2014 was a huge year for UFC women’s bantamweight champ Ronda Rousey. As well as making her big screen debut in blockbuster action hit The Expendables 3, the former Olympic judoka earned two knockout wins over Sara McMann (UFC 170) and Alexis Davis (UFC 175) – the latter of which coming in just 16 seconds.

Now Rousey is gearing up to defend her title for the fifth time against Cat Zingano at UFC 184 on February 28th.

In the current edition of Fighters Only magazine, Ronda speaks about her respective careers in MMA and film in an exclusive interview.
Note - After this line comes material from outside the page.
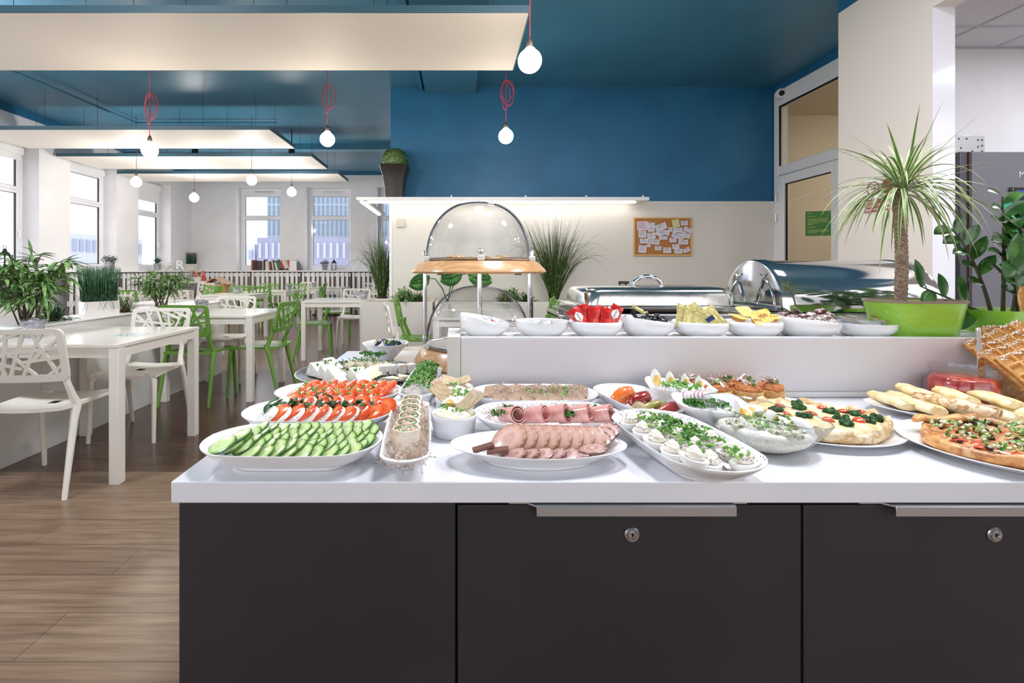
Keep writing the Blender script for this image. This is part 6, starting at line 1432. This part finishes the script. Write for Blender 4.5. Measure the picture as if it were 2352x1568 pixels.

Read below for a special preview.

“[The Expendables 3] really made me start thinking about my own life,” Rousey explains to FO in an exclusive interview. “Like, how am I going to deal with retirement when it gets to be that time? When I can’t fight any more, how will that affect me when I see all these young, hungry kids coming up? It makes you think.”

With thoughts of her expiration date lying heavy on her head, even though her careers in mixed martial arts and acting are firmly on the upswing, it’s tough to imagine how someone with a schedule like Rousey’s is able to fit intense training camps into a life that’s constantly on the move.

She firmly believes her mental strength and refusal to let excuses get in the way of hard training have been the main reasons why she’s the most dominant female fighter on the planet right now.

“How I see it, it’s all about putting in the work and having motivation. You have to stay motivated – force yourself to be motivated. I’ve said this before, but to be the best for more than a day or a week you have to be really, really driven to sustain that level, and that’s difficult

“Honestly, you have to make yourself get up and go train, even when you have every reason and excuse in the world not to. To reach your goals you’ve got to put in the hard work required to get there – and that sounds simple, but it’s not. You have to be persistent and you have to keep that simple idea in mind at all times. You’ve got to put in the hard work required to get there.

“Typically I have two to three workouts a day, and they could include wrestling, striking, boxing, running up sand dunes, grappling, strength and conditioning, judo, Brazilian jiu-jitsu, swimming. And I actually don’t lift any weights at all.

“Every muscle people see on my body is for a task. Whenever I want to be able to do a certain move or action, I put the work in until I can. And to be honest, I’ve never enjoyed weightlifting because there’s no problem solving. With fighting I’m solving a problem, so I don’t think about being tired.”